- What to work on
Find the lines below that contain the string "scene". Copy each one.

- - - -

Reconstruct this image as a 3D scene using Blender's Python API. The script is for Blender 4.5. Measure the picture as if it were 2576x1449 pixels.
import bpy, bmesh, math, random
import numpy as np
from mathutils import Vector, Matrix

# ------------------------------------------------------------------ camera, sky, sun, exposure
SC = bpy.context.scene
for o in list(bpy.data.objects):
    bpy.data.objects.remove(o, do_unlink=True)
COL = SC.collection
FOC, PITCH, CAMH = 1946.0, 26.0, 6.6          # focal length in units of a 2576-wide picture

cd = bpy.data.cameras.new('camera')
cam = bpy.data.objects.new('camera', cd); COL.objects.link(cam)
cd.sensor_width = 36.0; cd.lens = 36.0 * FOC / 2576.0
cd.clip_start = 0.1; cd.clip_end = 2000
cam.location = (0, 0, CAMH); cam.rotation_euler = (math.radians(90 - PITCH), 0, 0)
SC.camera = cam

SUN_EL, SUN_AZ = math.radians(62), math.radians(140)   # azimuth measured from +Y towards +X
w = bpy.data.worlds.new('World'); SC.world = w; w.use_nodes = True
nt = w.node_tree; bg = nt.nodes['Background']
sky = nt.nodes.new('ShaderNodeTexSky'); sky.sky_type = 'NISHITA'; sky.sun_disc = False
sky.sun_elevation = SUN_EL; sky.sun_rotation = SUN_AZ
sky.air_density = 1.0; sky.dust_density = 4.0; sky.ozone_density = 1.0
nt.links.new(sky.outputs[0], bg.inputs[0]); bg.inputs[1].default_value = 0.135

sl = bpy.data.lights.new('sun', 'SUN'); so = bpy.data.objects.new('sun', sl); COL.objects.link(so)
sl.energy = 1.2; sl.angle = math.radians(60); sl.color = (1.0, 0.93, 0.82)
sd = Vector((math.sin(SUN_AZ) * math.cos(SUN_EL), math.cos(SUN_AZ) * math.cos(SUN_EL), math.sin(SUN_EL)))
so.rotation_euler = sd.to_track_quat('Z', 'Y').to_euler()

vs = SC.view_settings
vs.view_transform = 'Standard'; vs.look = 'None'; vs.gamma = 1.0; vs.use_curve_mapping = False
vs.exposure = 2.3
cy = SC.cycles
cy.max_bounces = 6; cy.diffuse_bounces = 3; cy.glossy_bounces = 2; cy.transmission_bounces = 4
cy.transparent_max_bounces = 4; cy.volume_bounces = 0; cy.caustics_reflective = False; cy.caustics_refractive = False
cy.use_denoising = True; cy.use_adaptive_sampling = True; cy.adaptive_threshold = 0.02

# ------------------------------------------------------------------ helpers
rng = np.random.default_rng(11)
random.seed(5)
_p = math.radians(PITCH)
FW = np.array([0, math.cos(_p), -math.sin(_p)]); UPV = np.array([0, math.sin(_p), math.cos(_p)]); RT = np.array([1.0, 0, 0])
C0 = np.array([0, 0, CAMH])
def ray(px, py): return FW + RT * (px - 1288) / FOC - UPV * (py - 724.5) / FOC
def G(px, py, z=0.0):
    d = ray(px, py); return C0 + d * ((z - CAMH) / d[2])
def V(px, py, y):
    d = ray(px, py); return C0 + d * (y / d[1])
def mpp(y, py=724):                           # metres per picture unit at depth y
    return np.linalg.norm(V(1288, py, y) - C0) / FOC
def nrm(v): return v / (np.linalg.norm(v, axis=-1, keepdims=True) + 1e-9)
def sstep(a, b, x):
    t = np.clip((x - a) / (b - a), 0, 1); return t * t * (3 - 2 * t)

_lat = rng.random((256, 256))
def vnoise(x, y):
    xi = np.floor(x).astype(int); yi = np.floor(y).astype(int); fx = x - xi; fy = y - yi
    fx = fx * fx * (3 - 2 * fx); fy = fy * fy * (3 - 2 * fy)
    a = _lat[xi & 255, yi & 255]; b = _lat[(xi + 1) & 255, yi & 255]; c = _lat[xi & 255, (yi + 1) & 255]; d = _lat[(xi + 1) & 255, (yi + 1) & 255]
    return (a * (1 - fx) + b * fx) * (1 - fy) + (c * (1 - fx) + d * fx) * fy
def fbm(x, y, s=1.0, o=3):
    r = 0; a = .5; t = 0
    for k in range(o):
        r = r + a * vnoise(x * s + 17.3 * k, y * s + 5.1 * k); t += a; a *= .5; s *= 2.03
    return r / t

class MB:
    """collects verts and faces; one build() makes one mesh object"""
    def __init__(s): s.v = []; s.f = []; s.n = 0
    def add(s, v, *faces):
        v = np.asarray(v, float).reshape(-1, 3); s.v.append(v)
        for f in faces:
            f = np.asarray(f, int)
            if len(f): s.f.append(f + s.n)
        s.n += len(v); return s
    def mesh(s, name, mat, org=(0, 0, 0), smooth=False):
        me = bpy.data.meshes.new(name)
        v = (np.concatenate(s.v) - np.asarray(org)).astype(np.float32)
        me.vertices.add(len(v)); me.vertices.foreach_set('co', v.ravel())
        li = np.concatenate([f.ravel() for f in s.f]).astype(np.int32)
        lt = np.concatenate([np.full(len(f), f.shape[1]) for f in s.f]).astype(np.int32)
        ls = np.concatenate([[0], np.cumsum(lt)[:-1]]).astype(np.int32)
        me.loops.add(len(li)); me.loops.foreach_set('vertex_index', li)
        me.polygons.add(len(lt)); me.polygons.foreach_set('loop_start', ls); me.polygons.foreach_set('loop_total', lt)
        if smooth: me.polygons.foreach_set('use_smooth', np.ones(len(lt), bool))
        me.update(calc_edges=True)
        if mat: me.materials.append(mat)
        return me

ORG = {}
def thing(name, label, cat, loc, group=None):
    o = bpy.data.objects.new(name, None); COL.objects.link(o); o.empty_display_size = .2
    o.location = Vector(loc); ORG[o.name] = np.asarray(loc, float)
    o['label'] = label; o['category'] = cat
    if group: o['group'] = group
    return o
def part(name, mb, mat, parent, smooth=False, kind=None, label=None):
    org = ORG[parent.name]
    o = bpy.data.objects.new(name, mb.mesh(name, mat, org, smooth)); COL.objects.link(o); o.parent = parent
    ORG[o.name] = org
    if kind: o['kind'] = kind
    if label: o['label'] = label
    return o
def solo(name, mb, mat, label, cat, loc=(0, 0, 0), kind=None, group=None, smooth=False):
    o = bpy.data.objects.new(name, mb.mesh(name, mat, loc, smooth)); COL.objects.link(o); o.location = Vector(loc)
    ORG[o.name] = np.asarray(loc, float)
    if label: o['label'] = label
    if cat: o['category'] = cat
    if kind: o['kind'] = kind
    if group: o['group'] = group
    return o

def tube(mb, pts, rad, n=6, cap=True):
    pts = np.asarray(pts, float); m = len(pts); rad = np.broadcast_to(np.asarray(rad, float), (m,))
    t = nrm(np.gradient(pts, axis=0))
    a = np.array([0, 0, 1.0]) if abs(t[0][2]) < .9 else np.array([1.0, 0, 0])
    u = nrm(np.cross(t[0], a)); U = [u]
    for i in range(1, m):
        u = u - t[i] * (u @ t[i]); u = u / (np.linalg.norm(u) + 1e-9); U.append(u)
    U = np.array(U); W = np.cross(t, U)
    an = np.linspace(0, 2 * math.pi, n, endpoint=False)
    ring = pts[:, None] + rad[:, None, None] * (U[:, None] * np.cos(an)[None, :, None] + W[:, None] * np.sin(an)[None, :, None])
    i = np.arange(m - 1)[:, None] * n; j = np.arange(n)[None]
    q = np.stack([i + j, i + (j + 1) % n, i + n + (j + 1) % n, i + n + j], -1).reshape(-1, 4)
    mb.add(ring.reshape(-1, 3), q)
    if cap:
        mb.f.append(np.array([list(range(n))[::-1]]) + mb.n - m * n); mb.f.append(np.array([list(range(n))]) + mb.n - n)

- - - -

- Solution
Reconstruct this image as a 3D scene using Blender's Python API. The script is for Blender 4.5. Measure the picture as if it were 2576x1449 pixels.
SC = bpy.context.scene